Eager to learn more about his Muslim heritage, the 15 year old had stumbled onto violent jihadi videos and become addicted. The anti-American rhetoric proved intoxicating to an immigrant boy struggling to find an identity in a place that embraced neither his race nor his religion.
 
Khalid began translating from Urdu to English sermons and violent jihadi videos – snuff-style images of U.S. soldiers in the throes of death, and beheadings of Americans Nick Berg and Daniel Pearl. Khalid posted the videos and began to solicit money online for al-Qaida. He never aspired to kill anyone personally. He later described himself as a “keyboard warrior.”
 
“I will be a great facilitator,” he wrote to a friend.
 
To shield his identity, Khalid studied basic terrorist tradecraft – how to use programs such as Pidgin to encrypt chats and Tor to cloak his location.

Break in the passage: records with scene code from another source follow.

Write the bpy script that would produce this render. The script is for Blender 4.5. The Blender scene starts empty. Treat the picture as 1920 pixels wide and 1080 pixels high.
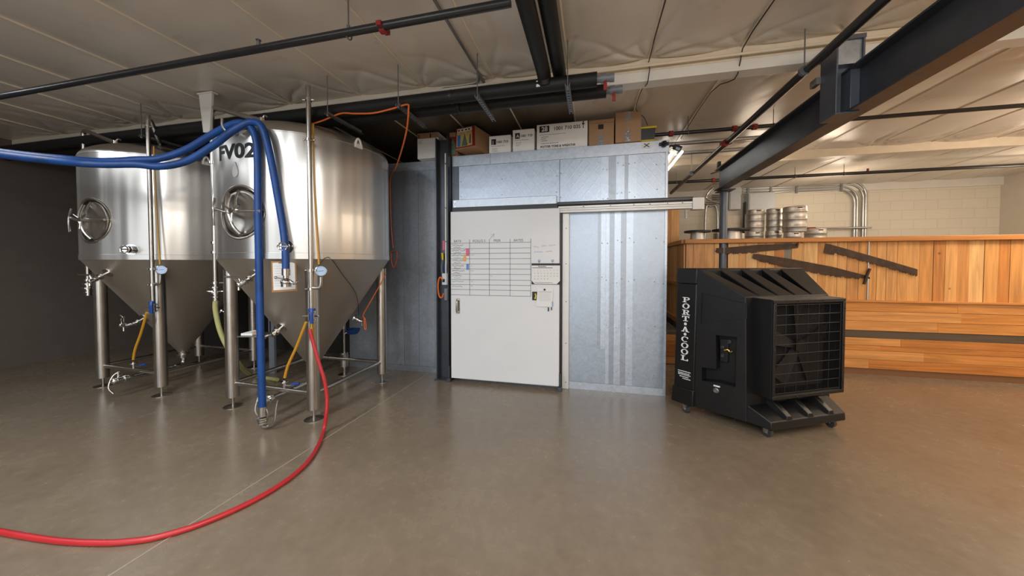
import bpy, bmesh, math, random
from mathutils import Vector, Matrix
random.seed(7)
S = bpy.context.scene
COL = S.collection
PI = math.pi
def R(a): return math.radians(a)

# ------------------------------------------------------------------ camera, world, lights, exposure
CAMH = 1.5; FPX = 640.0; YAW = R(13.2); PITCH = R(1.47); CX, CY = 960.0, 511.0
cam_d = bpy.data.cameras.new('camera'); cam = bpy.data.objects.new('camera', cam_d); COL.objects.link(cam)
cam_d.sensor_width = 36.0; cam_d.sensor_fit = 'HORIZONTAL'; cam_d.lens = 36.0 * FPX / 1920.0
cam_d.shift_y = -(540.0 - CY) / 1920.0; cam_d.clip_start = 0.05; cam_d.clip_end = 100
cam.location = (0, 0, CAMH); cam.rotation_euler = (PI / 2 - PITCH, 0, YAW)
S.camera = cam
w = bpy.data.worlds.new('world'); S.world = w; w.use_nodes = True
w.node_tree.nodes['Background'].inputs[0].default_value = (0.75, 0.85, 1.0, 1); w.node_tree.nodes['Background'].inputs[1].default_value = 0.15
S.view_settings.view_transform = 'Standard'; S.view_settings.look = 'None'
S.view_settings.exposure = 0.12; S.view_settings.gamma = 1.0; S.view_settings.use_curve_mapping = False

def area(name, loc, sx, sy, power, color, rot=(0, 0, 0)):
    l = bpy.data.lights.new(name, 'AREA'); l.shape = 'RECTANGLE'; l.size = sx; l.size_y = sy
    l.energy = power; l.color = color
    o = bpy.data.objects.new(name, l); COL.objects.link(o); o.location = loc; o.rotation_euler = rot
    return o
COOL = (0.88, 0.94, 1.0); WARM = (1.0, 0.82, 0.63); NEUT = (1.0, 0.96, 0.91)
area('ceiling_lamp', (-3.0, -0.5, 3.17), 0.30, 2.4, 92, COOL)
area('ceiling_lamp', (0.4, -0.9, 3.17), 0.30, 2.4, 105, COOL)
area('ceiling_lamp', (-5.6, 0.6, 3.17), 0.30, 2.4, 36, COOL)
area('ceiling_lamp', (-1.0, -3.6, 3.17), 0.30, 2.4, 60, NEUT)
area('ceiling_lamp', (4.1, 1.6, 3.17), 0.30, 2.4, 70, WARM)
area('ceiling_lamp', (6.2, 4.4, 3.15), 0.3, 1.6, 60, WARM)
def fill_light(loc, power, color):  # unseen point lights added to brighten ceiling, floor and far wall
    l = bpy.data.lights.new('added_fill_light', 'POINT'); l.energy = power; l.color = color; l.shadow_soft_size = 0.22
    o = bpy.data.objects.new('added_fill_light', l); COL.objects.link(o); o.location = loc
fill_light((-2.6, -1.8, 2.85), 46, COOL)
fill_light((1.4, -2.2, 2.75), 66, NEUT)
fill_light((1.9, -0.35, 2.90), 48, WARM)
fill_light((4.3, -0.6, 2.8), 70, WARM)
fill_light((5.6, 4.5, 2.75), 75, WARM)
fill_light((7.0, 7.0, 2.6), 34, WARM)
fill_light((4.6, 7.9, 2.75), 20, WARM)
fill_light((2.6, 6.3, 2.85), 12, WARM)
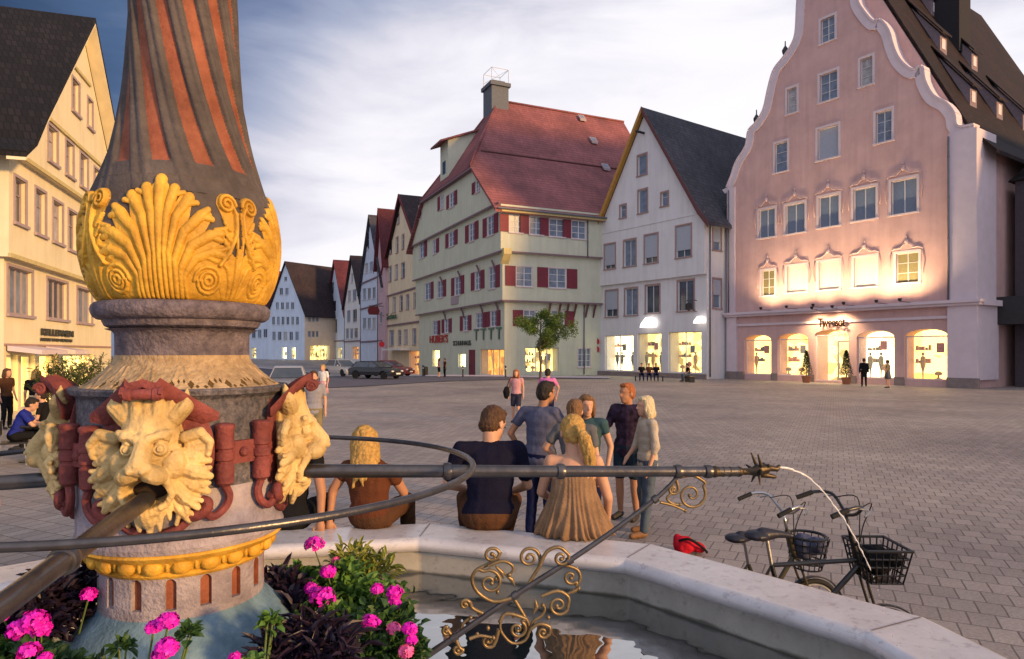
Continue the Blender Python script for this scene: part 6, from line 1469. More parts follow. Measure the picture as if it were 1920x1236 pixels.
    if dress:
        mb = MB(); n = 220; vs = []; rows = dress; p0 = Q['pel']
        for (t_, a, b, dx, dy, amp) in rows:
            c = p0.lerp(Q['neck'], t_) if t_ >= 0 else p0+Vector((0,0,t_*(Q['neck']-p0).length))
            for i in range(n):
                t = 2*math.pi*i/n; w = 1+amp*(math.sin(t*30+math.sin(t*5+t_*3)*2.2)*.75+math.sin(t*13+1+t_*4)*.5); vs.append(c+Mx @ Vector(((a*math.cos(t)*w+dx)*k, (b*math.sin(t)*w+dy)*k, 0)))
        m_ = len(rows); mb.add(vs, [(r*n+i, r*n+(i+1) % n, (r+1)*n+(i+1) % n, (r+1)*n+i) for r in range(m_-1) for i in range(n)]+[tuple(range(n)), tuple((m_-1)*n+i for i in range(n))[::-1]]); obj('dress', mb, CL[topm], root, True)
    # hair
    mb = MB(); mb.ell(H(0,-.022,.040), (.084*kh,.090*kh,.092*kh), Hx, 16); mb.ell(H(0,-.045,-.005), (.078*kh,.068*kh,.075*kh), Hx, 12)
    r_ = random.Random(len(label)*13)
    if hair == 'short': mb.ell(H(0,.035,.095), (.060*kh,.050*kh,.030*kh), Hx, 10)
    if hair in ('bob', 'long'):
        L = .10 if hair == 'bob' else .26; mb.ell(H(0,.03,.085), (.070*kh,.055*kh,.035*kh), Hx, 10)
        for i in range(22):
            a = R(-205+i*230/21); x, y = math.cos(a)*.074, math.sin(a)*.070-.015; l = L*r_.uniform(.8,1.1)
            mb.chain([H(x*.9, y*.9, .06), H(x*1.1, y*1.15, -.03), H(x*1.12+r_.gauss(0,.008), y*1.2-.01, -.03-l*.6), H(x*1.05+r_.gauss(0,.012), y*1.1-.01, -.03-l)], [.026*kh,.024*kh,.021*kh,.009*k], 7)
    if hair == 'pony':
        mb.ell(H(0,.03,.080), (.070*kh,.058*kh,.035*kh), Hx, 10); pd = extras.get('pony', (.02,0)) if extras else (.02,0)
        mb.ell(H(pd[0]*.3,-.115,.030), (.020*kh,.025*kh,.022*kh), Hx, 8)
        for i in range(16):
            q_ = r_.uniform(-1,1)*.026; w_ = r_.uniform(-1,1)*.022; mb.chain([H(pd[0]*.3+q_*.4,-.125,.03), H(pd[0]+q_,-.155+w_*.5,-.03), H(pd[0]*1.6+q_*1.4,-.140+w_,-.12), H(pd[0]*2.1+q_*1.2,-.125+w_,-.22-r_.random()*.03)], [.014*kh,.021*kh,.020*kh,.006*k], 7)
    hn = lambda c: noise.noise(Vector((c[0]*75, c[1]*75, c[2]*13)))*.009
    link('hair', remesh(mb, 'hair', min(vox, .009), it=1, disp=hn, off=o), HR[hairm], root, True)
    if shoes:
        for s_ in 'LR':
            an, to = Q['an'+s_], Q['to'+s_]; mb = MB(); mb.cap(an-Vector((0,0,.035))*k, to, .046*k, .036*k, 10); link('shoe', remesh(mb, 'shoe', max(.008, vox*.7), it=1, off=o), M[shoes], root, True)
    return root, T, Q, H
RIM = .90
# --- the couple on the rim
person('man in navy t-shirt and brown trousers sitting on the basin rim, head turned right', (-.17, 4.98, RIM), -6, 1.80, SIT, dict(neck=(.02,.10,.59), head=(.045,.14,.722), shL=(-.205,.04,.555), shR=(.215,.10,.55), elR=(.30,.14,.27), elL=(-.30,.12,.29), wrR=(.20,.36,.18), wrL=(-.12,.36,.20), knR=(.22,.42,.10), knL=(-.16,.44,.12)),
       top=None, topm='navy', botm='brown', hairm='brown', turn=52, tilt=14, fine=True, vox=.0095, build=1.12, skin='a', sleeve=.72)
person('woman in strapless pleated brown dress with blond ponytail sitting on the basin rim', (.44, 4.80, RIM), 4, 1.70, SIT, dict(neck=(0,.03,.575), head=(-.01,.075,.732), shL=(-.17,.03,.53), shR=(.17,.03,.53), elL=(-.24,.12,.28), elR=(.255,.06,.26), wrL=(-.12,.34,.15), wrR=(.26,.20,.05)), topm='dress', bottom=None, hair='pony', hairm='blond', turn=-12, tilt=4,
       fine=True, vox=.0095, extras={'pony': (.045, 0)}, dress=((.80,.150,.112,0,.02,.01),(.72,.160,.122,0,.015,.02),(.62,.158,.122,0,.01,.02),(.45,.165,.13,0,.0,.03),(.3,.19,.15,0,0,.045),(.2,.205,.165,0,.0,.06),(.1,.225,.182,0,0,.068),(.0,.245,.20,0,.0,.075),(-.08,.262,.218,.0,.01,.085),(-.14,.275,.23,.0,.02,.09),(-.19,.285,.24,.01,.03,.10)))
person('woman with long honey blond hair and rust brown top leaning on the rim', (-1.05, 5.0, RIM), 12, 1.66, SIT, dict(neck=(-.03,.0,.50), head=(-.06,.03,.65), shL=(-.19,-.02,.46), shR=(.16,.02,.43), elL=(-.30,-.05,.28), wrL=(-.30,-.10,.07), elR=(.22,.14,.25)), topm='rust', botm='brown', hair='long', hairm='blond', turn=-6, tilt=10, fine=True, vox=.0095, sleeve=.3, skin='b')
person('person in black seated on the rim, mostly hidden behind the right lion mask', (-1.66, 4.98, RIM), 5, 1.70, SIT, dict(elR=(.27,-.02,.28), wrR=(.28,-.06,.08)), topm='black', botm='black', hair='short', hairm='dark', fine=True, vox=.011, sleeve=.3, skin='b')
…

He learned to use code words – for example, “HK” in place of “jihad.” The letters were chosen because J falls between H and K on the keyboard.
 
Now, in mid-July 2009 – around the time Jihad Jane warned him about the FBI—Khalid launched a new online endeavor. It was brimming with teenage bravado. He called the blog Path to Martyrdom/Resisting the War Against al-Islaam. From the blog, Khalid linked to hundreds of videos of al-Qaida sermons and violent attacks.
 
He intended Path to Martyrdom to be anonymous. His keystrokes betrayed him.
 
Pivoting between maintaining the school’s website and his new jihadist blog, he inadvertently linked the “About Me” section of Martyrdom to the wrong web page—the page for his high school track team.